> _Stored items_
## Start
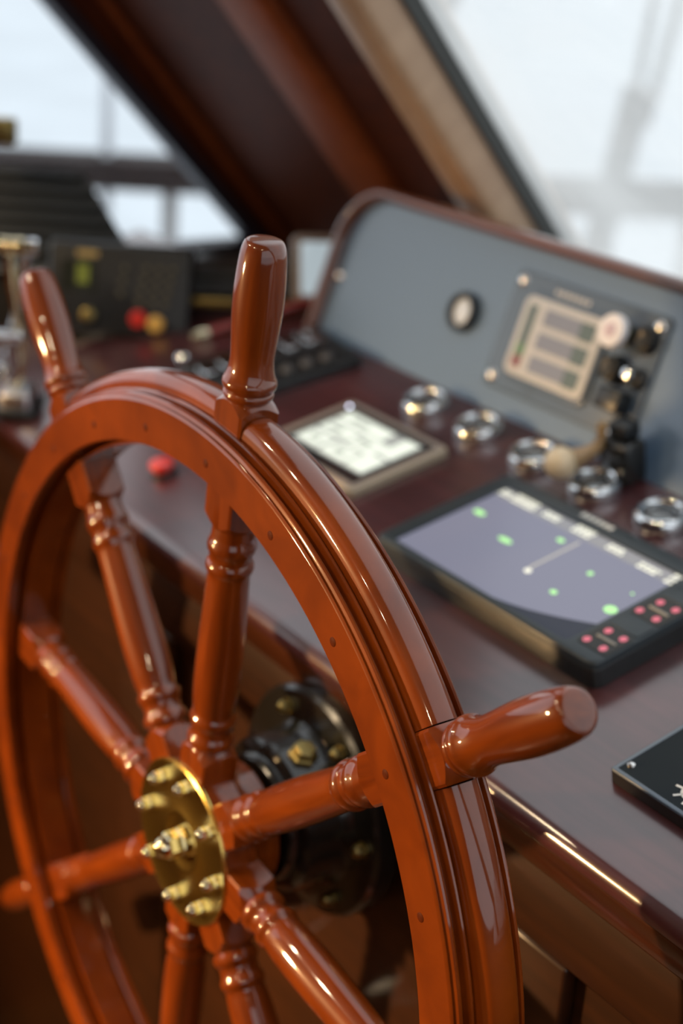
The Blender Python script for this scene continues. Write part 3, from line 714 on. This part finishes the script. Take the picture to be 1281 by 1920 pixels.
# engine control levers
tc = empty('engine_control', facing((-.548, .109, .118)), 'chrome and brass engine control levers at the left picture edge', 'engine control')
box('pedestal', -.016, .013, -.003, .022, -.030, .012, mat('satin_chrome', (0.80, 0.80, 0.84), 0.28, 1.0), tc, bev=.004, seg=3)
box('base', -.060, .020, -.003, .006, -.040, .020, M_BLACK, tc, bev=.002)
arm = tube('lever_arm', [(-.006, .022, -.010), (.000, .030, -.008), (.004, .050, -.006), (.0035, .070, -.005), (-.001, .095, -.004), (-.005, .122, -.002), (-.0065, .152, 0)], [.0042, .0040, .0038, .0038, .0040, .0050, .0046], M_BRASS2, tc)
lathe('grip', [(0, -.014), (.0070, -.013), (.0082, -.008), (.0072, -.002), (.0082, .004), (.0078, .011), (0, .012)], M_BRASS2, arm, T(-.003, .160, 0) @ Matrix.Rotation(math.pi / 2, 4, 'Y'), seg=28)
arm2 = tube('lever_arm', [(-.020, .022, -.020), (-.012, .070, -.014), (.003, .110, -.006), (.005, .127, -.003), (.010, .152, 0)], [.0042, .0042, .0048, .0062, .0046], M_CHROME, tc)
lathe('grip', [(0, -.006), (.0074, -.005), (.0082, 0), (.0074, .005), (0, .006)], M_CHROME, arm2, T(.0155, .160, 0) @ Matrix.Rotation(math.pi / 2, 4, 'Y'), seg=28)
lathe('cross_bar', [(0, -.03), (.0055, -.029), (.0055, .020), (.0045, .0215), (0, .022)], M_CHROME, tc, T(-.016, .075, .004) @ Matrix.Rotation(math.pi / 2, 4, 'Y'), seg=24)
lathe('side_knob', [(0, -.022), (.0070, -.020), (.0088, 0), (.0070, .010), (0, .013)], M_CHROME, tc, T(-.020, .041, .006) @ Matrix.Rotation(math.pi / 2, 4, 'Y'), seg=28)
# tilted monitor at the end of the panel
mn = empty('tilted_monitor', facing((-.548, .455, .198), math.radians(-20), math.radians(12)), 'small tilted monitor with pale glowing screen beside the panel end', 'monitor')
plate('body', rrect(-.030, .030, -.004, .068, .006), -.014, 0, M_SMALLBODY, mn, bev=.002)
plate('screen', rrect(-.023, .026, .004, .060, .003), 0, .0006, mat('monitor_screen', (0.25, 0.3, 0.33), 0.2, coat=1.0, emit=(0.62, 0.76, 0.84), estr=0.55), mn)
box('foot', -.012, .012, -.016, .0, -.018, -.004, M_BLACK, mn, bev=.002)
# brass rail, pen and knob
tag(box('brass_rail', -.030, .170, 0, .009, -.004, .004, M_OLDBRASS, None, facing((-.610, .340, .186)) @ Matrix.Rotation(math.radians(2), 4, 'Z'), bev=.003), 'flat brass rail running behind the upright wheel handle', 'rail')
pn = empty('marker_pen', dash(-.5640, .2440, .0060), 'dark red pen with gold tip lying left of the upright wheel handle', 'pen')
tube('barrel', [(0, 0, 0), (.014, .050, .003), (.028, .110, .006)], .0055, M_REDPEN, pn); tube('tip', [(-.005, -.018, -.001), (-.0025, -.009, -.0005), (0, 0, 0)], [.004, .0062, .0062], M_BRASS2, pn)
kb = empty('chrome_stud', dash(-.5260, .1930), 'small chrome stud on the dashboard below the radio set', 'stud')
lathe('stem', [(0, 0), (.0060, 0), (.0060, .004), (0, .004)], M_STEEL, kb, seg=20); lathe('head', [(.0050, .004), (.0078, .006), (.0080, .009), (.0055, .012), (0, .0130)], M_CHROME, kb, seg=24)

# ================================================================== outside
def ext(name, p, q, r, m, label, cat, group=None, sq_=False):
    o_ = tube(name, [p, q], r, m, None, None, 12); return tag(o_, label, cat, group)
RD = Vector((.5907, .8069, 0))
def rp(t, z): return Vector((-1.862, 1.090, 0)) + RD * t + Vector((0, 0, z))
rl = empty('deck_rail', T(-1.862, 1.090, 0), 'dark wooden deck rail on posts seen outside through the windows', 'railing')
bm = bmesh.new(); a_ = rp(-.85, .034) - Vector((-1.862, 1.09, 0)); b_ = rp(1.6, .075) - Vector((-1.862, 1.09, 0)); wv = Vector((-.8069, .5907, 0)) * .06
q0 = [bm.verts.new(p) for p in (a_ - wv, a_ + wv, a_ + wv + Vector((0, 0, .056)), a_ - wv + Vector((0, 0, .056)))]; q1 = [bm.verts.new(p) for p in (b_ - wv, b_ + wv, b_ + wv + Vector((0, 0, .056)), b_ - wv + Vector((0, 0, .056)))]
bm.faces.new(q0); bm.faces.new(list(reversed(q1)))
for i in range(4): bm.faces.new((q0[i], q0[(i + 1) % 4], q1[(i + 1) % 4], q1[i]))
bm_obj('handrail', bm, M_RAILW, rl)
for t in (-.75, -.085, .35, .95, 1.35):
    tube('post', [rp(t, -.95) - Vector((-1.862, 1.09, 0)), rp(t, .05 + .016 * t) - Vector((-1.862, 1.09, 0))], .016, M_GREYPAINT, rl, seg=12)
ext('shroud_line', rp(-.215, -.3), rp(-.190, 3.2), .011, M_PALEPAINT, 'pale vertical rigging line outside the left window', 'rigging')
ext('shroud_line', rp(-.62, -.3), rp(-.60, 3.2), .007, M_PALEPAINT, 'faint thin rigging line at the far left of the left window', 'rigging')
ext('mast_stay', (-1.440, 1.665, -.50), (-1.381, 1.748, .300), .030, M_STAY, 'thick grey leaning stay outside the right window', 'rigging')
ext('shroud_wire', (-1.387, 1.740, .215), (-1.345, 1.793, 1.20), .010, M_STAY, 'thin grey wire rising left of its twin from the thick stay', 'rigging')
ext('shroud_wire', (-1.368, 1.766, .230), (-1.285, 1.876, 1.20), .011, M_STAY, 'thin grey wire rising at the right of its twin from the thick stay', 'rigging')
ext('boom_line', (-1.660, 1.366, .190), (-1.575, 1.482, .56), .016, M_STAY, 'grey line crossing near the pillar edge outside the right window', 'rigging')
ext('boom_line', (-1.640, 1.393, .42), (-1.480, 1.612, -.10), .010, M_STAY, 'thin grey line slanting down to the right beside the pillar edge', 'rigging')
dk = box('ground_deck', -2.15, 1.8, -4, 6, -.99, -.95 - .045, M_DECK); struct(dk)
sea = new_obj('ground_sea', [(-150, -150, -2.2), (150, -150, -2.2), (150, 150, -2.2), (-150, 150, -2.2)], [(0, 1, 2, 3)], M_SEA); struct(sea)

# ================================================================== ceiling lamps
lm0 = None
M_LAMP = mat('lamp_disc', (0.9, 0.8, 0.6), 0.4, emit=(1.0, 0.62, 0.26), estr=8.0)
for i, (x, y, w) in enumerate(LAMPS):
    e = empty('ceiling_lamp', T(x, y, ZC), 'round brass-rimmed warm downlight in the cabin ceiling', 'lamp', 'ceiling downlights')
    if lm0 is None:
        r_ = lathe('rim', [(.030, 0), (.044, 0), (.044, -.006), (.040, -.010), (.032, -.010), (.030, -.006), (.030, 0)], M_BRASS2, e, seg=32)
        d_ = lathe('diffuser', [(0, -.004), (.030, -.004)], M_LAMP, e, seg=24); lm0 = (r_, d_)
    else:
        for c in lm0: link_copy(c, e)
    L_ = bpy.data.lights.new('lamp_light', 'AREA'); L_.shape = 'DISK'; L_.size = .035; L_.energy = w; L_.color = (1.0, 0.76, 0.48); L_.spread = math.radians(150)
    lo = bpy.data.objects.new('lamp_light', L_); COL.objects.link(lo); lo.parent = e; lo.matrix_local = T(0, 0, -.012)

for x, y, z, w in SCONCES:
    e = empty('wall_lamp', T(x, y, z), 'round brass wall lamp on the port wall behind the wheel', 'lamp')
    lathe('back_plate', [(0, 0), (.060, 0), (.060, .006), (.054, .010), (0, .010)], M_BRASS2, e, Matrix.Rotation(math.pi / 2, 4, 'Y'), seg=36)
    lathe('globe', [(0, .010)] + [(.05 * math.sin(t * math.pi / 10), .060 - .05 * math.cos(t * math.pi / 10)) for t in range(1, 10)] + [(0, .110)], M_LAMP, e, Matrix.Rotation(math.pi / 2, 4, 'Y'), seg=28)
    L_ = bpy.data.lights.new('lamp_light', 'AREA'); L_.shape = 'DISK'; L_.size = .08; L_.spread = math.radians(62); L_.energy = w; L_.color = (1.0, 0.62, 0.28)
    lo = bpy.data.objects.new('lamp_light', L_); COL.objects.link(lo); lo.parent = e; lo.matrix_local = T(.125, .03, 0) @ Vector((.85, 1.35, -.45)).to_track_quat('-Z', 'Y').to_matrix().to_4x4()
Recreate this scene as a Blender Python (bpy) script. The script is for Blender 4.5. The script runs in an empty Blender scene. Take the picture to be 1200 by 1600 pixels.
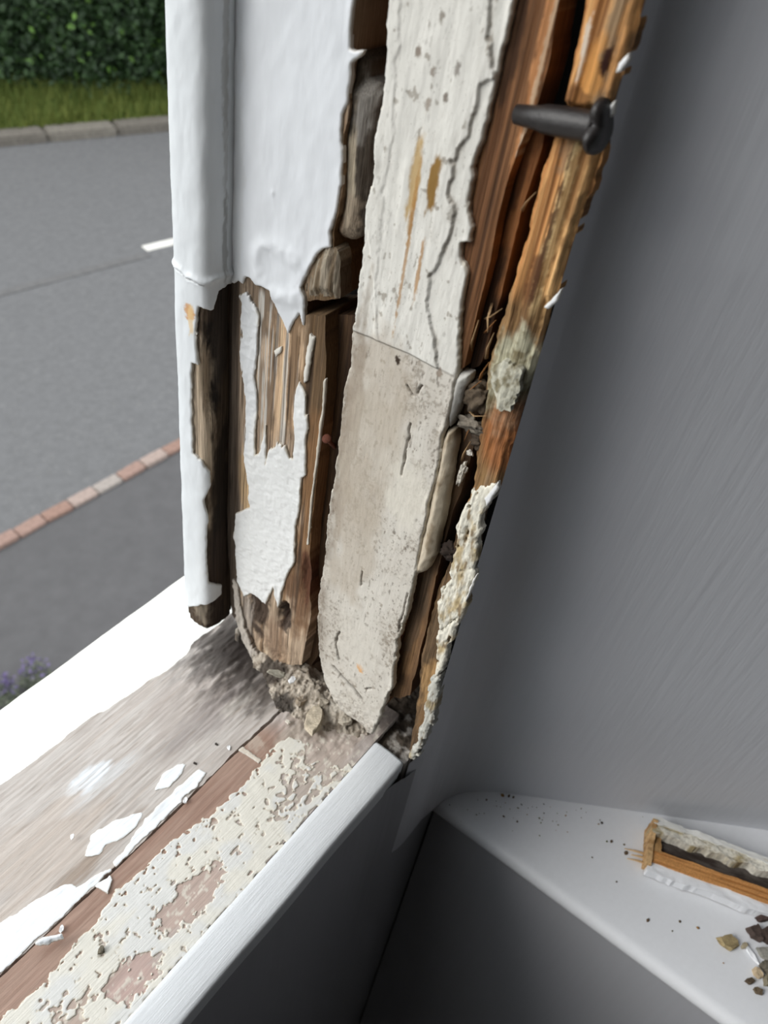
## End
Check each line above for "script" and return the ones that have it.

> _ANSWER TO THE PROBLEM_
The Blender Python script for this scene continues. Write part 3, from line 714 on. This part finishes the script. Take the picture to be 1281 by 1920 pixels.
Recreate this scene as a Blender Python (bpy) script. The script is for Blender 4.5. The script runs in an empty Blender scene. Take the picture to be 1200 by 1600 pixels.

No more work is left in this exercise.